Stamstad noted that is was very difficult to speculate how long it might take him to complete the Divide Trail. "Paved roads make it easy to estimate progress, but when you have variable terrain, fire roads, singletrack, plus soft dirt, it's very difficult to estimate how far you might go in a day. I had never done a solo timed event of this length, so it was uncharted territory."

Uncharted or not, the man rode like only he can, averaging approximately 135 miles a day on a trail that was 80% dirt, 10% singletrack, and 10% paved. He pedaled between 13-21 hours a day, with no days off. He got into a rhythm, riding either from about 5am until late evening, and then sleeping, or riding later into the night and sleeping later.

The Man
Said Stamstad, "I was lucky and planned to hit towns as much as possible to have comfortable sleep and food access. I'm not an expert navigator but I do fairly well because I keep a clear head even when I'm tired. Everyone makes mistakes, but if you can catch them quickly it isn't so bad."
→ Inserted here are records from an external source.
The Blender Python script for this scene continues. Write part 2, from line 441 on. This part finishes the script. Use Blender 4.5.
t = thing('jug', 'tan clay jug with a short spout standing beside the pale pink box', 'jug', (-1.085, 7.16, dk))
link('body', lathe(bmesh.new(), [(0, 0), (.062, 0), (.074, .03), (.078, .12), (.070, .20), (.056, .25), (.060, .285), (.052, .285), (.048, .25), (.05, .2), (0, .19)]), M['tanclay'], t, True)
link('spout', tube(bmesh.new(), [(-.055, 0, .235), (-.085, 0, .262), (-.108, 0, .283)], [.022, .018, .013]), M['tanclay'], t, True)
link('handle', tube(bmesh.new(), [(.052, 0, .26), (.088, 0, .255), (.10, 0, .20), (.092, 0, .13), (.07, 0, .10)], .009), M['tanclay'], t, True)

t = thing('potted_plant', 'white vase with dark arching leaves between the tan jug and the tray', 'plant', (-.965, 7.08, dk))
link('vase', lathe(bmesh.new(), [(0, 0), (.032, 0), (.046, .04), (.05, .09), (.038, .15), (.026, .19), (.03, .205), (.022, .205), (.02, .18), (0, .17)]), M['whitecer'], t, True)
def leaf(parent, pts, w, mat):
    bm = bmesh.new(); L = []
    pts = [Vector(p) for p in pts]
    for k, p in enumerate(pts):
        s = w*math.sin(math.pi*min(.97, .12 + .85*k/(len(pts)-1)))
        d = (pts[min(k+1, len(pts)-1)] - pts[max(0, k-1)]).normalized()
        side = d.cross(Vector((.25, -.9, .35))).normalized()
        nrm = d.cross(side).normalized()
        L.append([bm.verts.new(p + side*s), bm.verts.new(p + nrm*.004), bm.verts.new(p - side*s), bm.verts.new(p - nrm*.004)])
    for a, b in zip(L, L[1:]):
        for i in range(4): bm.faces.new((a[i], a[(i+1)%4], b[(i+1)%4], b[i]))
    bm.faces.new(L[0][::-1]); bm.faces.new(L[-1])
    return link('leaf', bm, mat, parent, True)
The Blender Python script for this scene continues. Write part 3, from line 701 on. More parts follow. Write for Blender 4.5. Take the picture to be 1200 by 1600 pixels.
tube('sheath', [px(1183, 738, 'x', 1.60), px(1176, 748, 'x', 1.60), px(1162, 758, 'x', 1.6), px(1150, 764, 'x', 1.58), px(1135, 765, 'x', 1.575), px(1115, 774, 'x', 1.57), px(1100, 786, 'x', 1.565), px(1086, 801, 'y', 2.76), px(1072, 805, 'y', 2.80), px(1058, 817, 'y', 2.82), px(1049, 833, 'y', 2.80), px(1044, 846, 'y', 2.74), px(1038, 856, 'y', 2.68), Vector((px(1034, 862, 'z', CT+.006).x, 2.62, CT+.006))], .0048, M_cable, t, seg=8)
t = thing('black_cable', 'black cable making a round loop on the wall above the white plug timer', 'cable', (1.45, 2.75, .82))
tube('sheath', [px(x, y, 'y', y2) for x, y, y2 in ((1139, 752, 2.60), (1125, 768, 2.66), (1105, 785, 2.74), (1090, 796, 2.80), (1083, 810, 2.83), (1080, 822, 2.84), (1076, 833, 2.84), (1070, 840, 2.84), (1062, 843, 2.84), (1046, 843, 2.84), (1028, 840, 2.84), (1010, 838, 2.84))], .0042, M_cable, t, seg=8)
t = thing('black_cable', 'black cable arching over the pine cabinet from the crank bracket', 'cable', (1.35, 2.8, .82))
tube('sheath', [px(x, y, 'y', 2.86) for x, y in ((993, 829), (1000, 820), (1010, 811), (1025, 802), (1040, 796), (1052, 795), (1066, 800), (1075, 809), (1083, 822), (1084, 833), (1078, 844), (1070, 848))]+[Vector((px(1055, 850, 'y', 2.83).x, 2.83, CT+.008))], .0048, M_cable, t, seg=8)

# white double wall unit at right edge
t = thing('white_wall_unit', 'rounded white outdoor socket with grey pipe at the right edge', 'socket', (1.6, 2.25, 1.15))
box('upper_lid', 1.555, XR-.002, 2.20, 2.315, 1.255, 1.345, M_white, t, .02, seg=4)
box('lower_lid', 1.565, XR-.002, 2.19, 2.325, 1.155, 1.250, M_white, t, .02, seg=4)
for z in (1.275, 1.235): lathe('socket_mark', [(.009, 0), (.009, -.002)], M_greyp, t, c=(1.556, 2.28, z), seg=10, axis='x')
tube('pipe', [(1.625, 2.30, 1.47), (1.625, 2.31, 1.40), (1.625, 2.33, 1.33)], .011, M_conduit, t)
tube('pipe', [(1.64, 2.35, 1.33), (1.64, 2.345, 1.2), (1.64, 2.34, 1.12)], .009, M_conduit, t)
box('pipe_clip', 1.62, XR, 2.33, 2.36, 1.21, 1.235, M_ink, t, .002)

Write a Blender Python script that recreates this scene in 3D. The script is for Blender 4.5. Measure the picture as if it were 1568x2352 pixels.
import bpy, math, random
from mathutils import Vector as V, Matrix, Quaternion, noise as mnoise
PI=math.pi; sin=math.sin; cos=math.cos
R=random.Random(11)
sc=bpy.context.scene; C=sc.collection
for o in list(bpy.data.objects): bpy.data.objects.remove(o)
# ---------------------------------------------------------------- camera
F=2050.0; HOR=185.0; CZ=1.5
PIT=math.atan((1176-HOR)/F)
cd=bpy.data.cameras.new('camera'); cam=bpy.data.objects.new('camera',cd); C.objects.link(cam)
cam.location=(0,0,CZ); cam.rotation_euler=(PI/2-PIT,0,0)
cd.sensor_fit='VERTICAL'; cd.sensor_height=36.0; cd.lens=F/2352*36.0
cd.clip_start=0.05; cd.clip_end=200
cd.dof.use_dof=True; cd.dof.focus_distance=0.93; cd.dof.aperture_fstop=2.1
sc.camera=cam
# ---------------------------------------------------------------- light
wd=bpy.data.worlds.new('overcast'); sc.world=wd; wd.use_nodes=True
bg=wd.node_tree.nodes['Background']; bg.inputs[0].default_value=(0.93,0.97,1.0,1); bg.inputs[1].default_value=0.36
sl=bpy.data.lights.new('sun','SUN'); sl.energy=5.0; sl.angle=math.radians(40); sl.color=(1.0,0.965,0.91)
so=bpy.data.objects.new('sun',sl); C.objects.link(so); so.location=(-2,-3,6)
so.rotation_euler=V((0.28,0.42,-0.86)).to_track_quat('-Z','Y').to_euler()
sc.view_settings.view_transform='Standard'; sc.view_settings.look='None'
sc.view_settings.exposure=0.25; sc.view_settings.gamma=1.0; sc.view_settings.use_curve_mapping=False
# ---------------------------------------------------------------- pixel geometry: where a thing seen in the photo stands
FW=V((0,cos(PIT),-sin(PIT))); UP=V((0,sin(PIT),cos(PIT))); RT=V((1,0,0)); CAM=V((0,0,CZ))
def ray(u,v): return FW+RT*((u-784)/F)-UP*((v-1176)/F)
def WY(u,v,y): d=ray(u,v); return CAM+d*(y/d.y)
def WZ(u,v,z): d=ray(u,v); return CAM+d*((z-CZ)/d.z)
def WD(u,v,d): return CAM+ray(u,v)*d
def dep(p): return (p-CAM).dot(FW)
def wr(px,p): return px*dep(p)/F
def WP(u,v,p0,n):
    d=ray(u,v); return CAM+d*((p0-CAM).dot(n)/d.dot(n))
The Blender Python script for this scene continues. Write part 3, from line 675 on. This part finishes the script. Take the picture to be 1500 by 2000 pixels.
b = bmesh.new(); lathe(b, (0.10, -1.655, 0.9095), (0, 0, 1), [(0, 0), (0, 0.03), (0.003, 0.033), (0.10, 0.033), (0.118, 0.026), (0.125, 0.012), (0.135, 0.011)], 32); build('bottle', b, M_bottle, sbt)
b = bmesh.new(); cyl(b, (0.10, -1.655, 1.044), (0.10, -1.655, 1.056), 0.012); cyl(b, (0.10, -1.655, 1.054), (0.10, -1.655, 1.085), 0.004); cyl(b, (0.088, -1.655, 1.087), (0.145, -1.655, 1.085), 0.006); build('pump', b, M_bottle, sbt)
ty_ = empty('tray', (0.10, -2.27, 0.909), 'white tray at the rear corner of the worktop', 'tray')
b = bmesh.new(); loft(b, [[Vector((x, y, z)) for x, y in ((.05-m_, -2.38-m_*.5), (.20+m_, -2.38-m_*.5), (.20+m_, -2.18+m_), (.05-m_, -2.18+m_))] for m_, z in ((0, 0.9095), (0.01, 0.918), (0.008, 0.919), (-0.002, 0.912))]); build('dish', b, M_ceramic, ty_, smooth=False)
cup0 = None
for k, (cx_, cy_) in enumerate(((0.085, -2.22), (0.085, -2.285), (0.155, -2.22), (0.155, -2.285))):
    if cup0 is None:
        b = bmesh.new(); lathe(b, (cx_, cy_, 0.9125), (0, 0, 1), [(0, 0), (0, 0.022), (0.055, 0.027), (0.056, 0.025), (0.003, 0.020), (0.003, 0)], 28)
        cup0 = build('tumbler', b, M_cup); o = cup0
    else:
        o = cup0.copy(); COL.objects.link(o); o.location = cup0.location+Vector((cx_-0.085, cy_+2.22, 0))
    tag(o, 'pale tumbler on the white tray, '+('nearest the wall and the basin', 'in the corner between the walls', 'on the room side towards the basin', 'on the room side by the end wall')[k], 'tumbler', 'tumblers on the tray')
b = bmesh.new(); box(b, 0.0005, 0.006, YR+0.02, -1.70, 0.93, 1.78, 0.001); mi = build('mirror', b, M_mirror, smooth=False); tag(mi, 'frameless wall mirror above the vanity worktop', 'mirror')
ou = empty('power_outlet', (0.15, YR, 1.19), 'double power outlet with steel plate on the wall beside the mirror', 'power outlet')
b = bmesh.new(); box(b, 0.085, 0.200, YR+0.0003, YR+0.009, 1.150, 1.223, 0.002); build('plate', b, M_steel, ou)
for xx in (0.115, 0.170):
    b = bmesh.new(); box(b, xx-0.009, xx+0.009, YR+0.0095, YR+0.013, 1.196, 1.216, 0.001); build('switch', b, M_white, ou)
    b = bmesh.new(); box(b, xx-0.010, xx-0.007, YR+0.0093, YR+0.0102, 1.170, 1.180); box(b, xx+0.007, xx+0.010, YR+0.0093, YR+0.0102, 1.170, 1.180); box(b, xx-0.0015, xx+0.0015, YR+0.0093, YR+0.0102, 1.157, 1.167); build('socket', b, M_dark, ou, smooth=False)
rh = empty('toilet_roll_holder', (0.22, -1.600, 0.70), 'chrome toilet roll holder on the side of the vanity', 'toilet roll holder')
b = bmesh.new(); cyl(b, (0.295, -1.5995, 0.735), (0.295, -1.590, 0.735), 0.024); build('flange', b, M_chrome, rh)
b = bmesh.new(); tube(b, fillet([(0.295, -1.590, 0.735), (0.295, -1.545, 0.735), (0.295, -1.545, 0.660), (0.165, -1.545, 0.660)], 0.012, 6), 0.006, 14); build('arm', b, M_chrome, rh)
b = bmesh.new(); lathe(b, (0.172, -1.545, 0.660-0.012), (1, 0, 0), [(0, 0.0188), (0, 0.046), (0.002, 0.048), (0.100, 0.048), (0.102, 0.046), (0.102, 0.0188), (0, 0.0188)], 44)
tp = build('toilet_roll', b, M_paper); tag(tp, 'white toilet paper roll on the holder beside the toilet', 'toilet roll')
He did make a few mistakes, getting lost a number of times. "The Adventure Cycling Association Maps I was using were not completely accurate, and I took many wrong turns — I probably cycled an extra hundred miles or so." Still he pressed on, encountering only minor mechanical and physical difficulties.

"I broke three spokes in rear wheels at different times, and had five flats total, but four of them were on one day for some reason," he said.

Stamstad suffered a bad Achilles tendon for much of the ride. "But after day 10 it got significantly better. My knees experienced normal aching, that's to be expected."

"My future in the sport really depends on how long I can take it mentally — you have to do this for the passion — no amount of money is enough for this kind of difficulty..."

Despite a lot of rain, which slows progress by adding resistance (it rained, at least some, all but three days), just 18 days and five hours after he began, Stamstad pulled into Antelope Wells, New Mexico, a custom gate 50 miles from the nearest town. Breaking a banner the guys of Teton Films had put up, he rode into Mexico, passing a stern looking customs guard with his arms crossed. Then he quickly returned to the States.

Asked if he was glad it was over, Stamstad mused, "I was ready for it to be over in Montana." In all, he had traveled 2,465 miles, averaging more than a century per day while climbing the equivalent of about six Everests.

This time, Stamstad even managed to impress himself. "It was in some ways the hardest thing I have ever done," he said. Then he added, "I love what I am doing. It's a hard sport and a hard profession. Luckily, I have had good support recently from Chevy Trucks. My future in the sport really depends on how long I can take it mentally — you have to do this for the passion — no amount of money is enough for this kind of difficulty."

Not one to sit idle for long, Stamstad is already planning some exploits for next year.

"I'm interested in promoting a race on that course," he said. "Also, the Iditasport Extreme might go the full distance of the Iditarod course, which would be very interesting, one of the greatest possible human-powered endeavors."

You can bet that John Stamstad will be on the starting line, all eyes on him.